Here are some facts I got from an hour reading NASA’s website on climate change.
https://climate.nasa.gov
The science undergirding what we know about global warming is fantastically complicated although it can be simplified…. It is, at some level, astonishingly simple, clear, powerful, and compelling…. like the greenhouse Venus.
In May 2021 the amount of carbon dioxide (CO2) in the atmosphere measured 419 parts per million, according to the National Oceanic and Atmospheric Administration’s observatory in Hawaii. This is about a 50 percent increase above the 278 parts per million measured in 1750, which the U.N.’s Intergovernmental Panel on Climate Change use as a pre-industrial baseline of atmospheric CO2.
CO2 is a greenhouse gas. Increase in greenhouse gasses causes increase in global average temperature.
According to NASA, the global average temperature has increased by 1.18 degrees Celsius since 1880. From 1980 to 2000 it increased about .25 degrees. From 2000 to 2020 the amount of increase doubled to .5 degrees.
NASA puts it more starkly in a way Americans should understand. “The Earth average temperature has increased about 2 degrees Fahrenheit during the 20th century.”
What’s the big deal? Two degrees Fahrenheit is a big deal because “it’s an unusual event in our planet’s recent history.” Evidence from tree rings, ice cores, and coral reefs show that global average temperature is usually stable over long periods of time.
Small changes in global average temperature occasion enormous changes in the environment. At the end of the last ice age, the Northeast United States was buried in more than 3,000 feet of ice. But average temperatures were only about 7 degrees cooler.
To have an ice age took a drop of just 7 degrees in the average. The fractional increase in global averages since 1980 has increased the frost-free season (and the corresponding growing season). The growing season is projected to increase by an entire month or more in the next 80 years if nothing is done to curb greenhouse gas emissions.
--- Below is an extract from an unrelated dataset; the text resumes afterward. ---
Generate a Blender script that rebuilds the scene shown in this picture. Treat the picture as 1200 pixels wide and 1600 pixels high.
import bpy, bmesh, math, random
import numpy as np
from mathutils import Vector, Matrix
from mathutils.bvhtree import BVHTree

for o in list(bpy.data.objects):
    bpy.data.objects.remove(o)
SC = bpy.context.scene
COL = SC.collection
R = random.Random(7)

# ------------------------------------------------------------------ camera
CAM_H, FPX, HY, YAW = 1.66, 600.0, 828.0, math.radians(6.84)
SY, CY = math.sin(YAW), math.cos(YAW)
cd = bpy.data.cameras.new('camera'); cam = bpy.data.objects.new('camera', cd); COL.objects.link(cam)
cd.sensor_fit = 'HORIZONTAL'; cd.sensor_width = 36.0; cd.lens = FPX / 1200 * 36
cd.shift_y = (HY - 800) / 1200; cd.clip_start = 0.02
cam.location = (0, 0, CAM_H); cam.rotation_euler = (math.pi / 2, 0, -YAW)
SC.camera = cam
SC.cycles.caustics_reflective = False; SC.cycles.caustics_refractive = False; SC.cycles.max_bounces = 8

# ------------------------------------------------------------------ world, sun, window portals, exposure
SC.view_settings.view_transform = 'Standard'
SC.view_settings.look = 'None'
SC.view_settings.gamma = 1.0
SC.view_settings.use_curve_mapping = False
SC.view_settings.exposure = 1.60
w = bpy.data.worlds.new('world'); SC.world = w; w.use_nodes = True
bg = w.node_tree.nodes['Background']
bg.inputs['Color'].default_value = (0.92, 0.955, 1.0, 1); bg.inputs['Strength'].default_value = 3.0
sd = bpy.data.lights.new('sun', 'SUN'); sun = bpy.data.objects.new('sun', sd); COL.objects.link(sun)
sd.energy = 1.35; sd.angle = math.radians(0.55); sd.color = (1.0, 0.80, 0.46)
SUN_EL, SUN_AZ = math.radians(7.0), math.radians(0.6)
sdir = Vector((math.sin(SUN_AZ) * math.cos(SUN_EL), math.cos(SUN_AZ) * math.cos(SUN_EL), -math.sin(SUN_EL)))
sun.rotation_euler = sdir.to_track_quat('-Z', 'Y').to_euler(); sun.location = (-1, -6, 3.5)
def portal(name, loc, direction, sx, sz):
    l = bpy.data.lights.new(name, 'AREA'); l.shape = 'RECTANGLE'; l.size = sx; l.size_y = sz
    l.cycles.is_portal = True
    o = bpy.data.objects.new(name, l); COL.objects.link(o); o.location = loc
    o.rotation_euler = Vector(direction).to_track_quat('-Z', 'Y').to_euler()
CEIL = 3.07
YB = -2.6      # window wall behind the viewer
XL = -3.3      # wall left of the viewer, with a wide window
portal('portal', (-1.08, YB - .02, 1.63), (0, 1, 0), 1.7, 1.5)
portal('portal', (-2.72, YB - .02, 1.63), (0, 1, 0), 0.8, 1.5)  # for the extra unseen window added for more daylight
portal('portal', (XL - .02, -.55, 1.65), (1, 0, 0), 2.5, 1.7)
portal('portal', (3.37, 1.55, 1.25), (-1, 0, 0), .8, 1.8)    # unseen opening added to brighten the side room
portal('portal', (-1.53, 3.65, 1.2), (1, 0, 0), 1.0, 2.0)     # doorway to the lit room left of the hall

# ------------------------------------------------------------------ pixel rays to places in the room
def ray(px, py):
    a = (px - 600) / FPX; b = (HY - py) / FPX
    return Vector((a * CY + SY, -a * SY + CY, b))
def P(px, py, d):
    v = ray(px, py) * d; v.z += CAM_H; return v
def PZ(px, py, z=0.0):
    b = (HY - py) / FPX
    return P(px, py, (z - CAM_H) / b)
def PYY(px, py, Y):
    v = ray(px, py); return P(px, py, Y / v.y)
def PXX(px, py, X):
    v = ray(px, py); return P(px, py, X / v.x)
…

Half of one degree Celsius increase in global average temperature has known effects. The IPCC’s Sixth Assessment Report shows that fractional increases of global average temperature causes more and greater wildfires—more in number and more ferocious. The causation is easy to understand. Higher temperatures make for drier conditions which makes fires easier to start and makes for more, drier fuel to burn. Through a slightly more circuitous causal chain, fractional increases of global temperature cause more extreme rain events with more devastating floods and cause more frequent and more powerful extreme wind events, including tropical cyclones.
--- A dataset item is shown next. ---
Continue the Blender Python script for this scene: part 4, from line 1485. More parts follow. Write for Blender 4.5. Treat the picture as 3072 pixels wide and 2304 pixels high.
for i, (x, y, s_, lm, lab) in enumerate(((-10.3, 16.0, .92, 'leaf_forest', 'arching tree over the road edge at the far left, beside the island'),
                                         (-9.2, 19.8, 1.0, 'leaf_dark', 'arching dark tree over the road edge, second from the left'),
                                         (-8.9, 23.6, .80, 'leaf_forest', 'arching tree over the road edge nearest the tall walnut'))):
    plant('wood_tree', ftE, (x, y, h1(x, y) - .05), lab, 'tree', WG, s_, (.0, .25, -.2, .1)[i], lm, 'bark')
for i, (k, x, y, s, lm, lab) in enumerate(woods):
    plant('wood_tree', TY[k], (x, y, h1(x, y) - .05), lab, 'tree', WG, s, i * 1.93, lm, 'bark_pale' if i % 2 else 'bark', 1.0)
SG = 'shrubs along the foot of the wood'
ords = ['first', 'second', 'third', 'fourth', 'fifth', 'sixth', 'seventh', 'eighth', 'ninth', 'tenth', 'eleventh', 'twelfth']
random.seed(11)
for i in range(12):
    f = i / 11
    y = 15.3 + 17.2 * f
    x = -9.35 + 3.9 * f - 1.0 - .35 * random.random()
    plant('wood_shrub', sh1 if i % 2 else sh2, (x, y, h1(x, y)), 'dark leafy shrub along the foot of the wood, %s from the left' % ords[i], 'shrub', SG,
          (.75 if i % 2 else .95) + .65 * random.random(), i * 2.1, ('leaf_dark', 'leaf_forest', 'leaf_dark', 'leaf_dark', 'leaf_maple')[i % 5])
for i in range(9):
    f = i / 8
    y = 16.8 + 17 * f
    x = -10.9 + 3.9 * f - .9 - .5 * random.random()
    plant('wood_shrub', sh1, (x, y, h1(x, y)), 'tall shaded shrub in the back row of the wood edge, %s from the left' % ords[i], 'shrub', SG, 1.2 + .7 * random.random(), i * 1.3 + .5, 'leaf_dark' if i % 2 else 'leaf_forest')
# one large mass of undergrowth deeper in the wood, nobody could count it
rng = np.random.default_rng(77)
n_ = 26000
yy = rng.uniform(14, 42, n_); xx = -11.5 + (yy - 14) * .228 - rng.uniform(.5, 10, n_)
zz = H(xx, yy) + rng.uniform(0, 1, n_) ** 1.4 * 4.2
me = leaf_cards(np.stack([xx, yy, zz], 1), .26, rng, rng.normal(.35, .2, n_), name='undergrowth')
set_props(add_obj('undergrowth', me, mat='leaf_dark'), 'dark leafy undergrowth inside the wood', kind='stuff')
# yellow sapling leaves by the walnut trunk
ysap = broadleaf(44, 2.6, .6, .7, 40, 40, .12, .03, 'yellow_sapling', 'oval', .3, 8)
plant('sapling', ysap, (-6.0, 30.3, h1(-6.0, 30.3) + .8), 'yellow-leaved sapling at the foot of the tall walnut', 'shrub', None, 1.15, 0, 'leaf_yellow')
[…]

(Can anyone find an estimate of the cost in dollars of all the storms and wildfires which can be at least partially chalked up to climate change? Put it in the comments.)
There is a certain lag time. Increase in atmospheric CO2 makes its proportional increase in global temperature felt around a decade later.
Even if we were to cease all greenhouse gas emissions today we would continue to see warming for around 10 years. The disaster is here now. It’s been here already for a while. We are in the thick of it.
If you know something but do not believe it you are in the position Oedipus was in immediately after he learned that he had killed his father and married his mother. For a split second or maybe longer he had been told and he understood but it had not, shall we say, sunk in. He did not yet believe it, did not yet grok it. When, finally, Oedipus, truly believed what he knew, when he understood clearly and distinctly that it was too late… he cut out his own eyes.
It is almost too late for us. We must believe what we know and we must act now.